As can be seen from the impugned order of the Tribunal, on merits, the assessee has not disputed its liability to pay the duty before the Tribunal. The only contention advanced on behalf of the assessee was that the demand was barred by limitation inasmuch as the bills of entry which were filed on 2nd June, 2003 were duly assessed by the proper officer. It was submitted that, the allegation in the show cause notice about the suppression of correct serial number of the notification was not in accordance with settled law, inasmuch as the revenue was expected to know the correct rate of duty required to be paid and could not pass the burden to the assessee. It was submitted that the assessee, in accordance with its understanding, had claimed the benefit of Notification No. 21/2002/CE and paid duty after filing bill of entry. If other duties were required to be paid by it, the onus was upon the Customs Officers to adjudicate its duty liability in accordance with law at the time of assessment.

The Tribunal, after considering the submissions advanced on behalf of the assessee observed that the assessee had filed bill of entry which was assessed by the proper officer, who, never pointed out that the countervailing duty or special additional duty was also required to be paid by the assessee. The Tribunal was of the view that no objection having been raised at the time of assessment of the bill of entry, the assessee could not be saddled with any mala fide intention or suppression so as to justifiably invoke the longer period of limitation. According to the Tribunal, this was the case of mistake or lack of knowledge on the part of the assessee as also on the part of the Customs Officer assessing the bill of entry, in which case, the extended period of limitation was not available to the revenue.

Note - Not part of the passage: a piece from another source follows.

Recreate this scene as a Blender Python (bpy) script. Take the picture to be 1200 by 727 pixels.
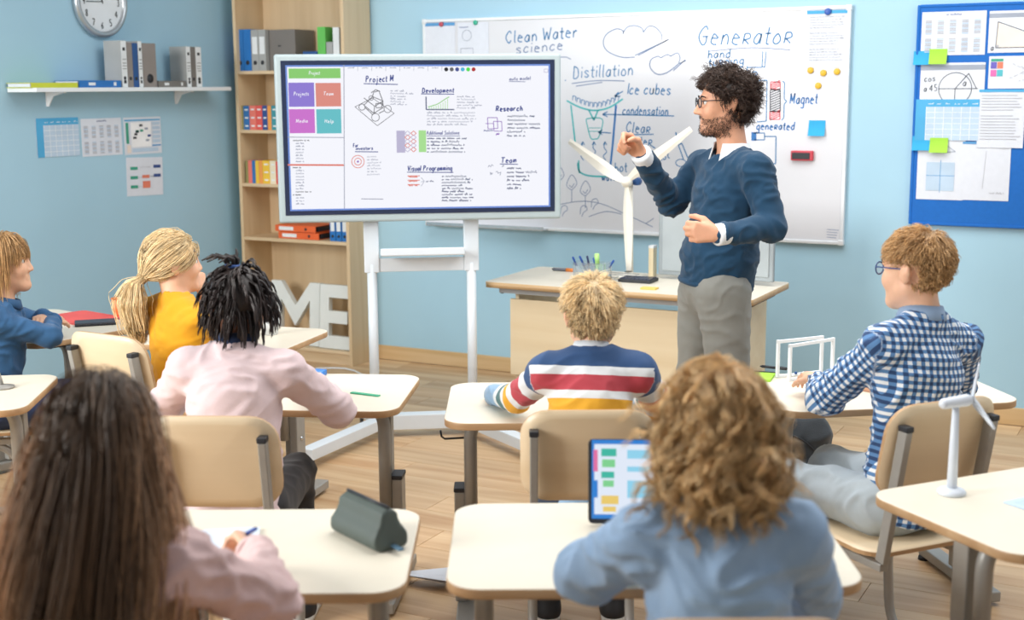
import bpy, bmesh, math, random
import numpy as np
from mathutils import Vector, Matrix
random.seed(7); RNG = np.random.default_rng(11)
for o in list(bpy.data.objects): bpy.data.objects.remove(o)
SC = bpy.context.scene; COL = SC.collection
R = math.radians
# ------------------------------------------------------------------ camera
# room axes: back wall is the plane y = WALL_Y, left wall x = WALL_X, camera above the origin
FPX, PITCH, ROLL, YAW, CAM_H = 1545.0, R(9.603), R(-0.3748), R(27.666), 1.70
WALL_Y, WALL_X = 6.9055, -5.52
cam = bpy.data.cameras.new('camera'); camo = bpy.data.objects.new('camera', cam); COL.objects.link(camo)
cam.sensor_width = 36.0; cam.lens = 36.0 * FPX / 1200.0; cam.clip_start = 0.05
_f = np.array([0, math.cos(PITCH), -math.sin(PITCH)]); _r = np.array([1.0, 0, 0]); _u = np.cross(_r, _f)
_r2 = _r*math.cos(ROLL) + _u*math.sin(ROLL); _u2 = -_r*math.sin(ROLL) + _u*math.cos(ROLL)
def W(p):
    """stage frame (right, ahead, up) -> room frame"""
    c, s = math.cos(YAW), math.sin(YAW)
    return np.array([p[0]*c - p[1]*s, p[0]*s + p[1]*c, p[2]])
rx, uy, bz = W(_r2), W(_u2), W(-_f)
camo.matrix_world = Matrix(((rx[0], uy[0], bz[0], 0), (rx[1], uy[1], bz[1], 0), (rx[2], uy[2], bz[2], CAM_H), (0, 0, 0, 1)))
cam.dof.use_dof = True; cam.dof.focus_distance = 4.9; cam.dof.aperture_fstop = 2.8
SC.camera = camo
def ray(px, py): return _f + _r2*(px-600)/FPX - _u2*(py-363.5)/FPX
def at(px, py, v):
    """stage point seen at photo pixel, v metres ahead"""
    d = ray(px, py); return np.array([0, 0, CAM_H]) + d*v/d[1]
def atz(px, py, z):
    d = ray(px, py); return np.array([0, 0, CAM_H]) + d*(z-CAM_H)/d[2]
def on_back(px, py, y=WALL_Y):
    d = W(ray(px, py)); p = np.array([0, 0, CAM_H]) + d*y/d[1]; return p[0], p[2]
def on_left(px, py, x=WALL_X):
    d = W(ray(px, py)); p = np.array([0, 0, CAM_H]) + d*x/d[0]; return p[1], p[2]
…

The facts as emerging from the record of the case indicate that the assessee had filed the bill of entry No.OFL/Debonding/01/2003-04, calculating the Basic Customs Duty @ 5% amounting to Rs.6,90,875/- on the capital goods availing exemption under Notification No.21/2002-CUS, dated 1.03.2002. The said bill of entry came to be assessed by the proper officer who at the relevant point of time, did not raise any objection or point out to the assessee that it was liable to pay countervailing duty or special additional duty. According to the adjudicating authority, the assessee had not mentioned the serial number and list number applicable for the removal of capital goods with deliberate intention to mislead the assessing officer regarding the rate of duty applicable. The aforesaid view of the Adjudicating Authority is fallacious, for the reason that in case the assessee had not indicated the serial number of the relevant notification, it was for the concerned Assessing Officer to point out the same to the assessee and call upon it to state the proper facts. Without calling upon the assessee to state the serial number under which the goods would fall, and without pointing out any defect in the bill of entry filed by the assessee, the concerned officer had assessed the bill of entry and had not raised any demand of countervailing duty or special additional duty. The assessee had rightly or wrongly claimed liability to pay duty at a particular rate. At the time of assessing the bill of entry, it is for the concerned officer to ascertain the actual duty liability. Mere non-mentioning of the serial number under which the goods would fall cannot be equated with suppression, because it was for the concerned officer to even otherwise verify from the description of the goods as to under which item number the same would fall and assess the duty liability accordingly. The concerned officer having failed to do so, the onus cannot be thrown on the assessee.

In the aforesaid backdrop, it cannot be said that there was any wilful misstatement or suppression on the part of the assessee so as to invoke the extended period of limitation. The Tribunal, was therefore, justified in holding that the show cause notice was time-barred and that no case was made out for invoking the extended period of limitation.

For the foregoing reasons, there being no infirmity in the impugned order of the Tribunal, the same does not give rise to any question of law as proposed or otherwise, much less, a substantial question of law, so as to warrant interference. The appeal is accordingly dismissed.